Our program-of-struggle is based on demands that the working people are right now prepared to mobilize for, but which articulate in such a way that they are always showing us the truth: that capitalism will not be able to satisfy all our most ordinary demands for dignity. Selling our labour power is not dignified. The demands we put forward in our program thus push towards the struggle for a socialist alternative. The struggle for socialism based on such a program is a process whereby the class struggle that workers wage, like it or not, every day at the work site and in the neighbourhood, moves towards creating a more political consciousness, led by the more experienced workers, a consciousness that goes beyond the ordinary logic of bourgeois ideology. It is this political consciousness that is necessary, not social movements nor “civil society” if we are to not just limit ourselves to challenging capitalism without putting forward a consciously proposed socialist alternative.

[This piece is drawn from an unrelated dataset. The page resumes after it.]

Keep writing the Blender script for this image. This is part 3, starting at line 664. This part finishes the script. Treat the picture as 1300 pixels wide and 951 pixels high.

A program-for-struggle is not something that remains on paper, but depends on the building of a movement with a voice that is strong enough to defend this program. The program and the movement, will remain isolated, however, if we do not consciously and all the time, include the internationalist dimension in our struggle. All over the world there are political movements in the same direction. We can learn from them and contribute towards them.
In the positions we take, as in our actions, LALIT aims at the ongoing elaboration of such a program, the construction of such a movement and the development of many internationalist links. This means our program aims towards a socialist revolution that will transform not just Mauritius, but the world.
This world-wide dimension is essential today because, as everyone knows, capitalism is now, for the first time, a truly world-wide phenomenon, and the working class, for the first time in history, a truly majority class.